How can utility costs be reduced by changing practices?

If groundwater is the irrigation source, it may be beneficial to investigate whether changing the source of power for the pump, upgrading to a newer pump with an increased efficiency, reducing the pressure needed to run the irrigation system, or reducing the pump horsepower will result in reduced utility costs.

Are there risks specific to the chosen alternative crop?

When considering an alternative crop that is unfamiliar to the producer, there are additional questions that need to be answered with regard to risk, including:

  • How have/will prices vary from year to year?
  • How does price vary when there are variations in quality?
  • Is a contract needed with the buyer prior to planting?
  • Can existing equipment be modified to meet the needs of the new crop?
  • Are there added operating costs that are particular to this crop?

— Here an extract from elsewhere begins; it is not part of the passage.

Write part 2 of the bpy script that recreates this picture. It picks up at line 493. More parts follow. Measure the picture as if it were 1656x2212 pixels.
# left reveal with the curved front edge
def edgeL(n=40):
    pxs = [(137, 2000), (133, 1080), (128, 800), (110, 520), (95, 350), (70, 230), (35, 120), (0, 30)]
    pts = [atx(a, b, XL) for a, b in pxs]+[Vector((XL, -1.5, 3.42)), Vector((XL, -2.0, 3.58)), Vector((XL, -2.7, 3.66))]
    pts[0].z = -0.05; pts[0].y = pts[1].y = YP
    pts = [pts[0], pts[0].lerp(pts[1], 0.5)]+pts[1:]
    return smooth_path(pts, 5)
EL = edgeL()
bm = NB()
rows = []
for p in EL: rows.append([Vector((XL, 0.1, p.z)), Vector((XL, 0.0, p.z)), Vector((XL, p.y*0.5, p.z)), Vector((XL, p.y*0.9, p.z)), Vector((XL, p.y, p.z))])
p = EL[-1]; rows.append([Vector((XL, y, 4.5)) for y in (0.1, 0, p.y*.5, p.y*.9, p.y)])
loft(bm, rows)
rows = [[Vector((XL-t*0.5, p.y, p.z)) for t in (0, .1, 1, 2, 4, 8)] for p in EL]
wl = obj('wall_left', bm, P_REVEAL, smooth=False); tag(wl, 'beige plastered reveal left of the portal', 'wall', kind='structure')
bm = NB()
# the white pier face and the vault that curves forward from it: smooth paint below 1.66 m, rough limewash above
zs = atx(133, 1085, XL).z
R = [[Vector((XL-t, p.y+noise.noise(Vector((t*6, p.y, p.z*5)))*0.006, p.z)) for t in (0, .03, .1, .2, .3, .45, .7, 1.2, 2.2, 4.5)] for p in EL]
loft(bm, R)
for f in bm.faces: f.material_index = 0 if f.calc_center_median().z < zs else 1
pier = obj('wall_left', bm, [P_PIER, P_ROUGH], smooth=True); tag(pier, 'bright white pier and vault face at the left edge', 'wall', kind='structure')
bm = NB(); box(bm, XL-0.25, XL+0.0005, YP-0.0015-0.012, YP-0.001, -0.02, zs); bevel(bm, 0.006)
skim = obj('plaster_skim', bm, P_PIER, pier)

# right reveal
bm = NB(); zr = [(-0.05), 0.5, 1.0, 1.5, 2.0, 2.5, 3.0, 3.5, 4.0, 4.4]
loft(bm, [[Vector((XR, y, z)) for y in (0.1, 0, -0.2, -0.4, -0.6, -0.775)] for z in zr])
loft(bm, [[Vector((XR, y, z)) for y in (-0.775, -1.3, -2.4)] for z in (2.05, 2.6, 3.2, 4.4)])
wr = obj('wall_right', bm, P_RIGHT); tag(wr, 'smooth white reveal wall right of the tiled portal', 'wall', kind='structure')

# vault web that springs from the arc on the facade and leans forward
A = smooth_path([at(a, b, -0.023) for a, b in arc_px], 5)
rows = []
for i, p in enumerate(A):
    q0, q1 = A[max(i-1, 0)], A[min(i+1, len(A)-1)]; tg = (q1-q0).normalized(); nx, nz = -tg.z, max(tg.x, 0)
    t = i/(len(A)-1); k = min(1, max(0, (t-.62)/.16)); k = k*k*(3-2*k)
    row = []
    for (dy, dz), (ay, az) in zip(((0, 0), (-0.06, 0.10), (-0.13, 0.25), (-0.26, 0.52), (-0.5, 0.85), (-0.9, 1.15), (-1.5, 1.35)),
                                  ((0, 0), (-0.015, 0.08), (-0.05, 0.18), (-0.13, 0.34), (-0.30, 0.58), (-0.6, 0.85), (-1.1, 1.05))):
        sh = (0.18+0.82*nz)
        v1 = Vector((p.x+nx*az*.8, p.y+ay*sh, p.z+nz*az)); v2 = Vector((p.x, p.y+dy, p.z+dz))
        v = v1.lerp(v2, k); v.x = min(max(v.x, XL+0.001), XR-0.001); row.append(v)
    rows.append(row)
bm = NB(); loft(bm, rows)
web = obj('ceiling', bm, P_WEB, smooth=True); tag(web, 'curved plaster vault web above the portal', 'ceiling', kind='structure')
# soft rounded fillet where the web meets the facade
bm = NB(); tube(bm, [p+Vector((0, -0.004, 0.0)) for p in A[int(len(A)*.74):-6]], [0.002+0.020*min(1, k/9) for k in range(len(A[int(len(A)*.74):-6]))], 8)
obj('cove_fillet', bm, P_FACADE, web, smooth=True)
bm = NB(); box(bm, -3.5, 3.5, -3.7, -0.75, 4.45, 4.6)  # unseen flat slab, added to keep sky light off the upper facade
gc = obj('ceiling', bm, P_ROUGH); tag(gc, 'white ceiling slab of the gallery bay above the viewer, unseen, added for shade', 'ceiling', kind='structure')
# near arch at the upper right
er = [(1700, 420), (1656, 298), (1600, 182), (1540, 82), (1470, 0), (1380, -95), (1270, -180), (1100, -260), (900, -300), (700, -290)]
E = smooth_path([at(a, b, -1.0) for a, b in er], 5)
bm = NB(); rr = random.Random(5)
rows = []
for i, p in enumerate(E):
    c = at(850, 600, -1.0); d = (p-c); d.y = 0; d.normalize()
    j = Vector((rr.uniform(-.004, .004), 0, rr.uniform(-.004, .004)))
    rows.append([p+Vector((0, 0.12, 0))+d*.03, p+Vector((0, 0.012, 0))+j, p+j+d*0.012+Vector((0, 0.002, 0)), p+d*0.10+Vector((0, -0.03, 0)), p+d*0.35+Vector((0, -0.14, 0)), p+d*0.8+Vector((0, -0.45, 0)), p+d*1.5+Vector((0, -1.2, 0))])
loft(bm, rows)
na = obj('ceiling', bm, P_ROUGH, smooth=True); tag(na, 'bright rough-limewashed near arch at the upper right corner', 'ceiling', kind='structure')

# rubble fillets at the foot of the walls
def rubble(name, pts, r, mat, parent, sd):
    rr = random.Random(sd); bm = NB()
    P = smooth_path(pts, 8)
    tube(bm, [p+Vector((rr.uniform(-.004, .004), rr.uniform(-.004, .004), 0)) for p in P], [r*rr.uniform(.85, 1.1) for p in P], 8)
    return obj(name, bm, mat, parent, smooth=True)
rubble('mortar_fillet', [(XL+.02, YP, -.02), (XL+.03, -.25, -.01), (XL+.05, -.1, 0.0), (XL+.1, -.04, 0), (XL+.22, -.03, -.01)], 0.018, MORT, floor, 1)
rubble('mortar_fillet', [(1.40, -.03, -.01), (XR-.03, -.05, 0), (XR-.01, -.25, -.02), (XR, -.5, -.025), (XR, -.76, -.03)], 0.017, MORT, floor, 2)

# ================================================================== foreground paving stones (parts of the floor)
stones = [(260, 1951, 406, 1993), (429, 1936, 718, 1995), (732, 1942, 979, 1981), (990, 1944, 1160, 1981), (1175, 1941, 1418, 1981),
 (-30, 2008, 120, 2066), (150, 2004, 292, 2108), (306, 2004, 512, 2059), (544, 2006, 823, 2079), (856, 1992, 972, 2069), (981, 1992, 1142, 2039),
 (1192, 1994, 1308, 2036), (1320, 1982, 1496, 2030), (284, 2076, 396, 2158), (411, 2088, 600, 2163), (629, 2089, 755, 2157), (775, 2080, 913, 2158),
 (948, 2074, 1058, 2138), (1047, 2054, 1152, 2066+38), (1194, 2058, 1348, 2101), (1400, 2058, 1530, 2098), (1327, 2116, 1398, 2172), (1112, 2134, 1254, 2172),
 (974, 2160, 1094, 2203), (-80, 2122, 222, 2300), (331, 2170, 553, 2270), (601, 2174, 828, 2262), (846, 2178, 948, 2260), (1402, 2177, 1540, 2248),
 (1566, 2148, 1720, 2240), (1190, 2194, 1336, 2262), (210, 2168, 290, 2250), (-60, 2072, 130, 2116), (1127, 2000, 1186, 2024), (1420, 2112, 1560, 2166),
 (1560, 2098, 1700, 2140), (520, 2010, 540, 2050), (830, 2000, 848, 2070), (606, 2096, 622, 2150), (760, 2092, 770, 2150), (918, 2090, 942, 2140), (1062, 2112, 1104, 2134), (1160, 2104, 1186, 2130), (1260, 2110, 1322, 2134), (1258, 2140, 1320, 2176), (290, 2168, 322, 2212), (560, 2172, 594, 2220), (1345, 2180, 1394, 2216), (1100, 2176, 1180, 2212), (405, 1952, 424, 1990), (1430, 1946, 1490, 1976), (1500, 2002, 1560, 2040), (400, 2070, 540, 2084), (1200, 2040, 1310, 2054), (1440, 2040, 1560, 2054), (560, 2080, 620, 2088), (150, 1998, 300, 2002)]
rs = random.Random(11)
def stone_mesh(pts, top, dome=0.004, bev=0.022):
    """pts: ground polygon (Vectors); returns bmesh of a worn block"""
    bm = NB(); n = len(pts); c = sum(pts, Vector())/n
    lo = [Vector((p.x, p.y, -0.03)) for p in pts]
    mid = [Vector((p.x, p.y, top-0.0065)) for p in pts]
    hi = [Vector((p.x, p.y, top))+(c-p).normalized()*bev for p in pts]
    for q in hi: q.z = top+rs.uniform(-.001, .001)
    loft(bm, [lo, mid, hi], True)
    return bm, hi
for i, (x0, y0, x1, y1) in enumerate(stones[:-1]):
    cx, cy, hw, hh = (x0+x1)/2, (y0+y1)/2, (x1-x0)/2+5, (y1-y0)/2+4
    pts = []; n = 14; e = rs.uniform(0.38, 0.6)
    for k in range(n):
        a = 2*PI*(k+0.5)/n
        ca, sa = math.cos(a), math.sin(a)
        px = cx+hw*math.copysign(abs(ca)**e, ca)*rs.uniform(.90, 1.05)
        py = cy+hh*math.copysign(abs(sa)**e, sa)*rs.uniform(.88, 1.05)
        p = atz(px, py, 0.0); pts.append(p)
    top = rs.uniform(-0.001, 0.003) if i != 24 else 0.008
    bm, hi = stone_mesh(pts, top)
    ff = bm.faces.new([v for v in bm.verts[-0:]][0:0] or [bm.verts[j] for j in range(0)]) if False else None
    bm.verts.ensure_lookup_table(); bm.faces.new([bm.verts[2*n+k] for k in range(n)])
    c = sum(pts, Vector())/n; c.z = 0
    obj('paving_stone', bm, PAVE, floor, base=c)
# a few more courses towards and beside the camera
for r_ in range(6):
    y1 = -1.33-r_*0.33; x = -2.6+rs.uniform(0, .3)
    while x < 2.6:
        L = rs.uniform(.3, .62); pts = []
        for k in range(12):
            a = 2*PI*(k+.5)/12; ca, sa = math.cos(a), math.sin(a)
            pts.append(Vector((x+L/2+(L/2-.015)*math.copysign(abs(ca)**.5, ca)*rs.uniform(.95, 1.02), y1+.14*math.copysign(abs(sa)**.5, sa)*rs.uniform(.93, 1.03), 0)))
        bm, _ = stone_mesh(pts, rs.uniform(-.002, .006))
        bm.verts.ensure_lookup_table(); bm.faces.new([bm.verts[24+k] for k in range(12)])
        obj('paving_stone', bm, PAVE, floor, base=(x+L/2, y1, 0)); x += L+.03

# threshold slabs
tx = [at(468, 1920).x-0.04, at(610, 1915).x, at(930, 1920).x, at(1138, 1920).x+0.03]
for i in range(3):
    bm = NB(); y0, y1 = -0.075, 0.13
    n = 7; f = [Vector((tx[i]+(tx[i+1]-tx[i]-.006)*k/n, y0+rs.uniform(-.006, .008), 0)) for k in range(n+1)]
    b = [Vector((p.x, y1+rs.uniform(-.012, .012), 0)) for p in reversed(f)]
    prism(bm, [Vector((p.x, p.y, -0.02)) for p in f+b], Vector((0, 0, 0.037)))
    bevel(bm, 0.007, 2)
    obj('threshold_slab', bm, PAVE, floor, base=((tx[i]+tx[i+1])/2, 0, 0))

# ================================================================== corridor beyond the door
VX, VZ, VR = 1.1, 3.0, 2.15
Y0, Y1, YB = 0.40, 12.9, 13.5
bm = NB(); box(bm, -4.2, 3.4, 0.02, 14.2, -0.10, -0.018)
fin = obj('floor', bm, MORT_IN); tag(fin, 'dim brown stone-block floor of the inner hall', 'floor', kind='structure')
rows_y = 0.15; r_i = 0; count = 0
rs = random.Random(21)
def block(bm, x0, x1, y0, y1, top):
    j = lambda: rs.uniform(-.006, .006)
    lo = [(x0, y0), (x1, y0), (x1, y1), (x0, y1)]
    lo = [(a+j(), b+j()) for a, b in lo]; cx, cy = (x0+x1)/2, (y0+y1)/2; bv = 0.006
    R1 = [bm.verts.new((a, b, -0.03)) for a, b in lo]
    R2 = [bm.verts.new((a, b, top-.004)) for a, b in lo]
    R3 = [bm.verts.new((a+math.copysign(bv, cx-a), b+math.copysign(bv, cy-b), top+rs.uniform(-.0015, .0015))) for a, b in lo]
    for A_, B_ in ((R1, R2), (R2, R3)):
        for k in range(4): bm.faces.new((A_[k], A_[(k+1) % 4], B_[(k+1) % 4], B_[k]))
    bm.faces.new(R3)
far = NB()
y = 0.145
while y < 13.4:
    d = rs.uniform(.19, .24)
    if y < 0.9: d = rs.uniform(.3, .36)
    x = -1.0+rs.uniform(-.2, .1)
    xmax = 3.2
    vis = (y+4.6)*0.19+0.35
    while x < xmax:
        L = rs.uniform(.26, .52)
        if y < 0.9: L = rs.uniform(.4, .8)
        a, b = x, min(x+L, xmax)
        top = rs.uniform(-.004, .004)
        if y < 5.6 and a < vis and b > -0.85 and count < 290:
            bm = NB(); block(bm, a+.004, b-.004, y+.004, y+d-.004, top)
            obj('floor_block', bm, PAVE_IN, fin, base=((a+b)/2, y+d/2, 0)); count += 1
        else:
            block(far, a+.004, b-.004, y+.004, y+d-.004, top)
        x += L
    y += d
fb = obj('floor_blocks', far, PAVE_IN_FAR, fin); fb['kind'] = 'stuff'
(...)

Risk occurs in several categories, including production (loss of crops or animals), marketing (sales outlets and competition), financial (debt-to-asset ratio and liabilities) legal (insurance and regulations), human (safety and relationships) and general (knowledge, skills and goal setting) risk. Assessment tools and further education for all categories can be accessed at the Western Risk Management Library online at DEPARTMENT OF AGRICULTURAL & APPLIED ECONOMICS.

References

Barth, H. K. (1999). Sustainable and effective irrigation through a new subsoil irrigation system (SIS). Agricultural Water Management, 40, 283-290.

Li, J. S. (1998). Modeling crop yield as affected by uniformity of sprinkler irrigation system. Agricultural Water Management, 38, 135-146.

New, L. & Fipps, G. (2000). Center Pivot Irrigation. IN SERVICE, T. A. E. (Ed.). Agricultural Communications, The Texas A & M University System.

O'Neill, C. J., Humphreys, E., Louis, J. & Katupitiya, A. (2008). Maize productivity in southern New South Wales under furrow and pressurized irrigation. Australian Journal of Experimental Agriculture, 48, 285-295.

Robinson, C. (2007). Irrigation Methods in the Great Plains. Ask Dr. Dirt.